Pão e circo

Quando o cavaquismo chegou ao fim e António Guterres ascendeu a chefe do Governo, escrevi um artigo chamado Pão e Circo (em latim, Panis et Circenses), infelizmente premonitório.

Depois de dez anos de políticas de rigor – escrevia eu – iniciava-se um período que seria marcado pelo despesismo e a satisfação das massas.

Depois do ‘pai tirano’, vinha aí o tio simpático e bem-falante, desejoso de agradar.

«As pessoas não são números», era a ideia difundida aos quatro ventos.

O economicismo frio e distante, sem calor humano, daria lugar – dizia-se – ao humanismo afetuoso, onde «as portuguesas e os portugueses» estariam em primeiro lugar.

Mesmo no PSD havia muita gente seduzida pela simpatia e pela verve de Guterres – que contrastava com a rigidez e falta de simpatia de Cavaco.
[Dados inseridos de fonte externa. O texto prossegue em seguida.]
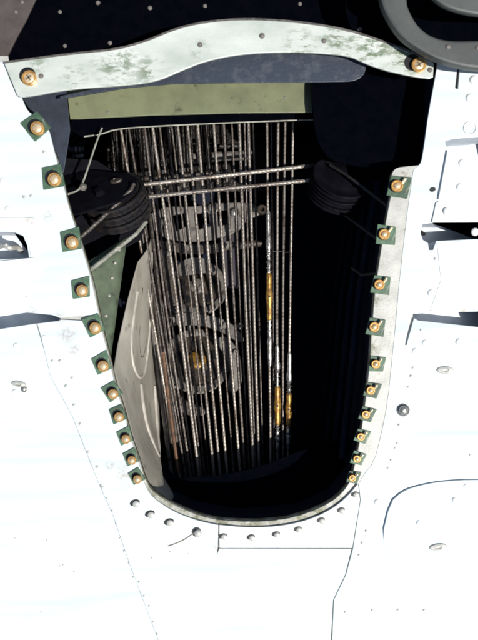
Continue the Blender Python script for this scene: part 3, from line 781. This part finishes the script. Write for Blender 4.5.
bp = plate('back_plate', [[(110, 195), (290, 190), (292, 110), (105, 110)]], 240, 3, M['oily'])
tag(bp, 'oily black plate at the back of the bay top', 'plate')
# arms, clamps and bolts of the linkage
lk = thing('linkage', P(190, 320, 180), 'greasy brown linkage arms and clamps tangled around the two deep pulley wheels', 'linkage')
ARMS = [([(158, 250), (166, 246), (176, 262), (182, 300), (178, 318), (168, 314), (164, 280)], 176, 'mechdark'),
        ([(164, 318), (180, 312), (206, 314), (232, 322), (246, 340), (240, 344), (222, 332), (200, 325), (176, 326)], 172, 'mech'),
        ([(214, 340), (226, 334), (240, 352), (244, 380), (234, 396), (226, 388), (232, 366)], 176, 'mech'),
        ([(160, 380), (172, 386), (186, 402), (206, 408), (204, 418), (180, 414), (162, 396)], 178, 'mechdark'),
        ([(150, 296), (162, 292), (166, 330), (172, 372), (162, 376), (152, 340)], 166, 'mech'),
        ([(158, 240), (200, 246), (236, 240), (238, 248), (200, 256), (160, 250)], 170, 'mechdark'),
        ]
for pts_, d_, m_ in ARMS:
    plate('link_arm', [chaikin(pts_ + [pts_[0]], 2)[:-1]], d_, random.uniform(3, 6), M[m_], lk, 1.2)
hex_me = lathe_mesh('hex_bolt', [(4.6, 0), (4.6, 3), (4.0, 3.6), (2, 3.6), (2, 6), (.3, 6.2)], 6); hex_me.materials.append(M['mech'])
for x, y, d_ in [(168, 252, 176), (176, 310, 174), (214, 272, 182), (240, 326, 180), (172, 320, 171), (224, 326, 171), (236, 352, 175), (233, 388, 175),
                 (170, 388, 177), (196, 410, 177), (158, 302, 165), (164, 366, 165), (186, 249, 169), (228, 245, 169)]:
    inst('hex_bolt', hex_me, lk, P(x, y, d_), (random.uniform(-.2, .2), random.uniform(-.2, .2), random.uniform(0, 1)), random.uniform(.7, 1.15))
for k in range(3):
    x0 = 158 + k * 17 + random.uniform(-5, 5); y0 = 236 + random.uniform(0, 30); x1 = x0 + random.uniform(-14, 22); y1 = y0 + random.uniform(90, 170)
    pts_ = smooth_path([P(x0, y0, 215), P((x0 + x1) / 2 + random.uniform(-10, 10), (y0 + y1) / 2, 205), P(x1, y1, 220)], 3)
    link('link_wire', tube_mesh('link_wire', pts_, random.uniform(.0012, .0022), 8), M['mech'], lk)
# comb of oily ribs at the back of the top
cbm = thing('oily_rib_pack', P(170, 180, 150), 'pack of oily black upright ribs behind the cables at the top', 'rib pack')
for k in range(24):
    x = 112 + k * 4.4 + random.uniform(-1, 1); y1 = 176 + random.uniform(-6, 8)
    pts = [P(x, 120, 150), P(x + 1, 140, 152), P(x + 3 + random.uniform(-1, 1), y1, 156)]
    link('rib', tube_mesh('rib', resample(pts, .006), (1.3 + random.random() * .9) / 1000, 8), M['oily'], cbm)
link('rib_bar', tube_mesh('rib_bar', [P(108, 181, 150), P(160, 178, 150), P(225, 172, 152)], .0035, 10), M['mechdark'], cbm)
link('rib_bar', tube_mesh('rib_bar', [P(108, 150, 165), P(160, 148, 165), P(240, 146, 165)], .003, 10), M['oily'], cbm)
gl = link('cross_tube', tube_mesh('cross_tube', [P(190, 158, 190), P(225, 156, 190), P(252, 155, 192)], .006, 16), M['mech'], None)
tag(gl, 'short dull brown tube lying crosswise behind the cables at the top', 'tube')
gl = link('cross_tube', tube_mesh('cross_tube', [P(150, 246, 215), P(200, 250, 215), P(262, 243, 218)], .005, 16), M['mechdark'], None)
tag(gl, 'greasy dark tube lying crosswise under the beige bracket', 'tube')
for (x, y, lb) in ((262, 210, 'small ring fitting beside the uppermost turnbuckle'),):
    c = P(x, y, 170)
    o = link('ring_fitting', lathe_mesh('ring_fitting', [(3, -2), (6, -2), (6, 2), (3, 2), (3, -2)], 24, axis_matrix(c, Vector((.1, .2, 1)))), M['mechdark'], None)
    tag(o, lb, 'fitting')

for o in list(bpy.data.objects):
    if 'w' in o: del o['w']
E depois foi o que se viu.

Depois da festa, que teve o seu auge na Expo 98, o país foi sempre a cair.

Incentivados pelas palavras mansas, os portugueses começaram a consumir muito mais do que podiam.

As importações dispararam, os bancos endividaram-se – e seis anos depois o país estava mergulhado num pântano.

Durão Barroso e Manuela Ferreira Leite, que vieram a seguir, impuseram um duro programa de austeridade que infelizmente foi interrompido pela ida de Durão para Bruxelas.

O período que estamos a viver faz-me lembrar estranhamente essa época.

Os comentadores elogiam o clima de festa em que Marcelo Rebelo de Sousa tomou posse e dizem, contentes, que o país se distendeu, se ‘descrispou’; andávamos todos macambúzios e de repente passámos a andar todos alegres.

Santa ingenuidade!

Portugal continua periclitante – e a mensagem que os governantes deveriam dar era uma mensagem de exigência, de rigor, de esperança, sim, mas uma esperança alicerçada em trabalho e não em belas palavras.

Na tomada de posse, Marcelo deveria ter optado pela modéstia, pela contenção, pela sobriedade, por uma cerimónia digna mas simples.

Mas deu exatamente os sinais contrários, encenando uma espécie de coroação.

Foi como se dissesse: a partir de agora todos podemos cantar e dançar, pois os maus foram-se embora.

Com o ‘serventuário da senhora Merkel’ fora de S. Bento e o seu ‘cúmplice’ fora de Belém, os portugueses podem finalmente respirar fundo e começar a ter uma vida boa.

Sem Passos Coelho e sem Cavaco a azucrinarem os pobres cidadãos, tudo será mais fácil.

António Costa vai dar o pão (devolvendo o que foi ‘roubado’ aos portugueses) e Marcelo oferece o circo, a alegria, o espetáculo.

Há gente que acredita genuinamente nesta ideia – e aí está o perigo que nos espreita.

Até porque os dois homens que estão hoje no topo do Estado – ambos produtos da Faculdade de Direito – gostam mais de palavras do que de atos.

O seu talento principal não é concretizar – é falar, embrulhar, iludir, alindar…

Privilegiam a palavra em prejuízo da ação.

Há muitos anos, em conversa com Francisco Pinto Balsemão e Mário Soares, este dizia ao outro: «O Saraiva não gosta de pessoas como nós, de bons vivants, gosta de caras de pau como o Cavaco e o Eanes».

Não se trata de ‘gostar’ mas de ‘confiar’.

Confio pouco em políticos que falam muito, que dão palmadinhas nas costas, que têm medo de dizer que não.

Confio mais em políticos que falam pouco mas fazem.

Que são exigentes consigo e com os outros.

Confio pouco em políticos populares – que fazem tudo o que as pessoas querem.

Confio mais em políticos que não fazem nada para ser populares, que não vão na onda, que têm coragem para enfrentar as ideias feitas e as facilidades.

Quando um político tem 90% de popularidade, como Marcelo, eu desconfio.

Se um político agrada a todos, é porque não afronta nada nem ninguém.

Perdoe-me Marcelo Rebelo de Sousa mas a sua coroação – que concorreu com a da Rainha de Inglaterra (e Marcelo não quererá ser uma ‘rainha de Inglaterra’) – deu os sinais opostos àqueles de que neste momento precisamos.

Precisamos de exigência, precisamos de responsabilidade, precisamos de trabalhar e de produzir – e só depois podemos gastar.

A ideia de que a festa vai começar porque os maus da fita, aqueles que queriam o mal dos portugueses, já se foram embora, é perigosíssima e pode-nos vir a custar muito caro.

Por este caminho, acabaremos como no tempo de Guterres: no pântano.